The SR-22 certificate itself costs $15–$50 as a one-time filing fee through your carrier. The meaningful cost is the insurance premium behind it. Arkansas DUI drivers pay $140–$280/month for minimum liability coverage with SR-22, compared to $60–$110/month for clean-record drivers. A first-offense DUI typically triggers a 90–140% rate increase. Second-offense increases reach 160–220%. Carriers calculate DUI premiums based on conviction class, time since conviction, prior violations, and required coverage limits. Arkansas minimum liability is 25/50/25 — $25,000 bodily injury per person, $50,000 per accident, $25,000 property damage. Those minimums satisfy SR-22 but leave you underinsured in serious accidents.
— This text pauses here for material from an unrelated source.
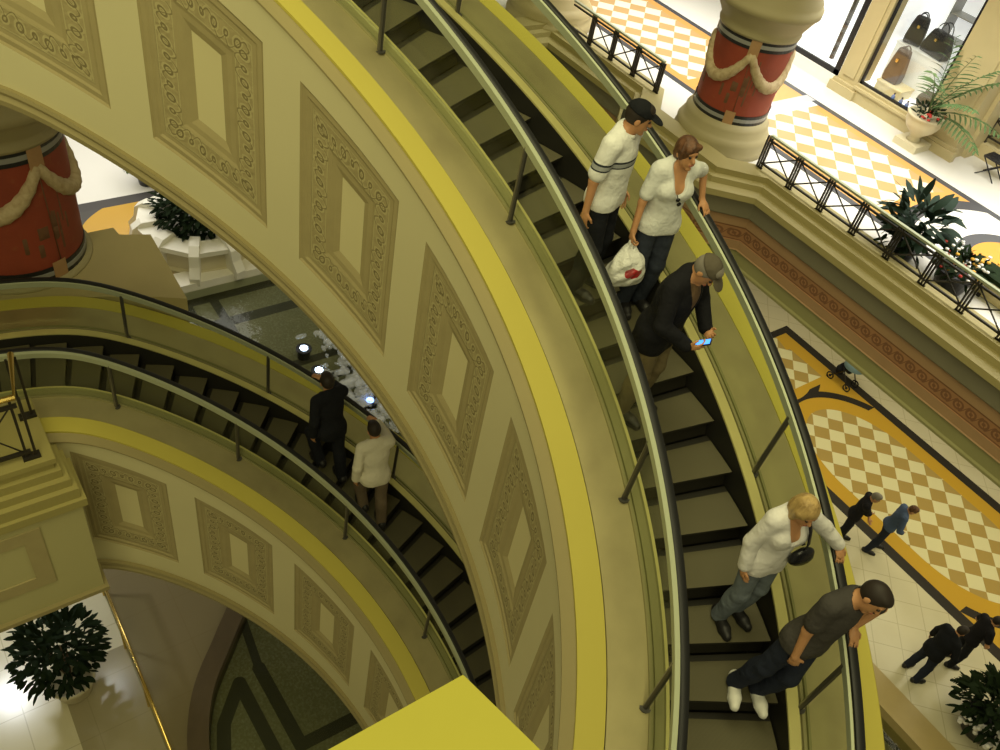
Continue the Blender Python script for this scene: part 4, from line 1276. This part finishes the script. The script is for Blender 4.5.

Raising limits to 50/100/50 adds $30–$60/month but reduces personal liability exposure significantly. Non-standard carriers write most Arkansas DUI-SR-22 policies: Bristol West, Direct Auto, Dairyland, GAINSCO, The General, Safe Auto. Mainstream carriers like State Farm and Allstate may keep existing customers through the first term but non-renew at 6 or 12 months. Shopping the non-standard market produces rate variation of 40–60% for identical coverage. Estimates based on available industry data; individual rates vary by driving history, vehicle, coverage selections, and location.

How Moving Out of Arkansas Affects Your SR-22 Requirement

Arkansas SR-22 filing obligations follow you to your new state if you move before your required period ends. The new state's Department of Motor Vehicles will verify Arkansas SR-22 compliance before issuing a new license. Your Arkansas-based SR-22 policy does not transfer — you'll need a new policy written in your new state with SR-22 filing to that state's DMV. Some states accept out-of-state SR-22 filings temporarily during your transition period. Most require in-state SR-22 within 30–60 days of establishing residency. If you let your Arkansas SR-22 lapse because you moved, Arkansas reports the lapse to the National Driver Register, and your new state suspends your license until you re-file. Non-owner SR-22 policies cost $25–$50/month in Arkansas and provide the required liability coverage without insuring a specific vehicle. These policies work for drivers who sold their car, use a work vehicle, or rely on household members' cars during their suspension. The SR-22 filing stays active as long as the non-owner policy remains paid. Non-owner policies do not cover vehicles you own or lease.